書店へ行ったら、岩波文庫の百冊というのをやっていた。あのシュリーマン嘘八百自伝『古代への情熱』が相変わらず入っていて困ったものだと思ったら、『図書』臨時増刊で、「私の三冊」というのが置いてあったから、さあどいつが『古代への情熱』を推しているのかと、見たら、尾木直樹・法政大教授、鈴木晶・同、そして吉村作治であった。まあ三人が三人とも、まあなんというか、バカで名高いというか、そういう人であるが、しかし法政大はバカ教授率高いなあ。

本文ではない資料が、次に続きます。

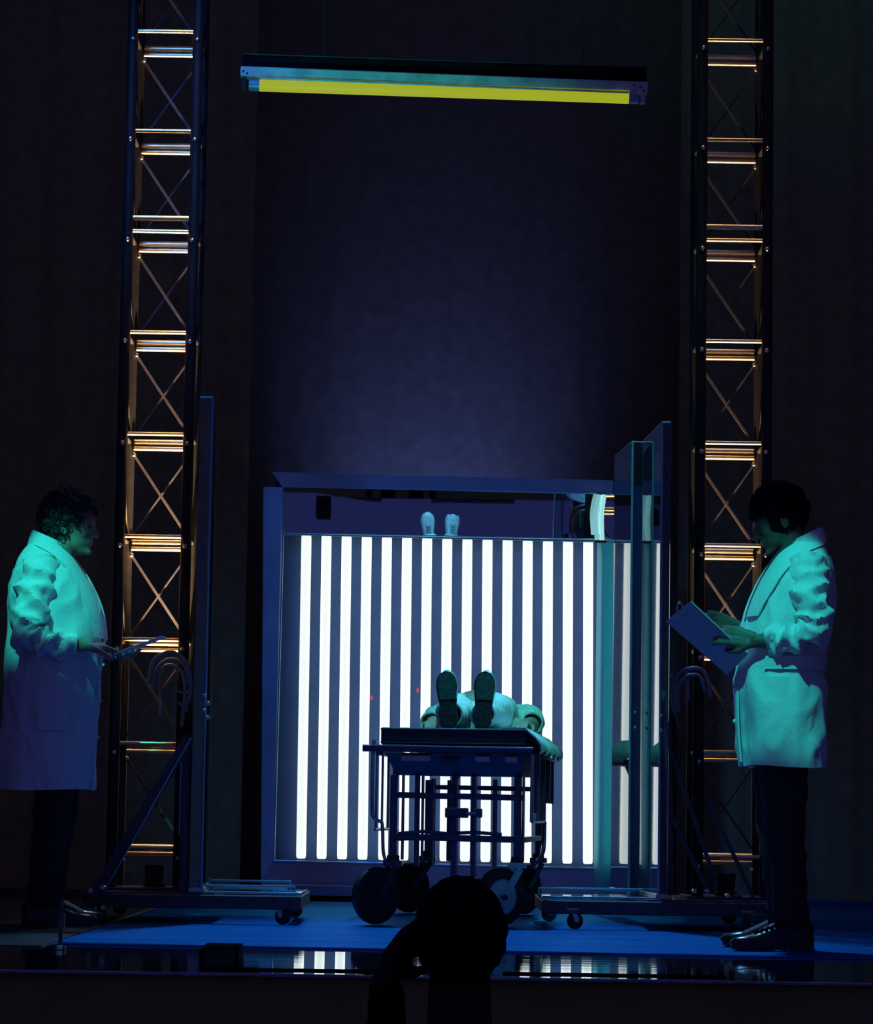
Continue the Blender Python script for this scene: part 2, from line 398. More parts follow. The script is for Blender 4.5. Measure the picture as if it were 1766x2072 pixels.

 シュリーマン自伝が嘘八百だということを書いた本は、三冊も邦訳がある。
・デイヴィッド・トレイル『シュリーマン−−黄金と偽りのトロイ』(青木書店)
・キャロライン・ムアヘッド『トロイアの秘宝 その運命とシュリーマンの生涯』(角川書店
・エーベルハルト・ツァンガー『甦るトロイア戦争』(大修館書店)
 しかし、私だって、気づいたのは一昨年であるから、勧めた三人を責める気はない。むしろ、分かっているはずなのに『古代への情熱』を絶版にせず、こうして若者に勧める岩波の姿勢のほうが問題だと思う。
 さて・・・・うふふ、問題の佐藤優、いました。勧めているのはまっさきに『神皇正統記』。なんて書いてあるでしょう。「南北朝動乱期の南朝イデオローグによる歴史・思想書で、多元的世界観のもと寛容を原理とするところに「神の国」である日本の伝統があるという。偏狭な日本ナショナリズム脱構築するための好著」。岩波向けに粉飾してますねえ。『神皇正統記』で偏狭な日本ナショナリズム脱構築できるなんて、水戸黄門もびっくりである。それに「南北朝」だって。吉野朝じゃないの? ジュンク堂では鷲尾雨工『吉野朝太平記』をちゃんと売っているのに。さらに「南朝イデオローグ」だって。佐藤は、南朝正統で決着はついている、と言っているのに。
 「イデオロギー」というのは、証明されていないテーゼの集まりで、イデオローグとはそれを主張する人。なぜ佐藤が「南朝イデオローグ」なんて言うのか。じゃあ南朝正統論は証明されていないのか? まるでマルクス主義者が「××はマルクス主義のイデオローグで」と言うみたいではないか。きっと「イデオローグ」の意味も知らないんだね。
小谷野敦
追記
http://d.hatena.ne.jp/gerling/20070529
 ご教示いただきました。まあ佐藤優がバカというより、岩波とか柄谷がバカというのが正しいのですが・・・。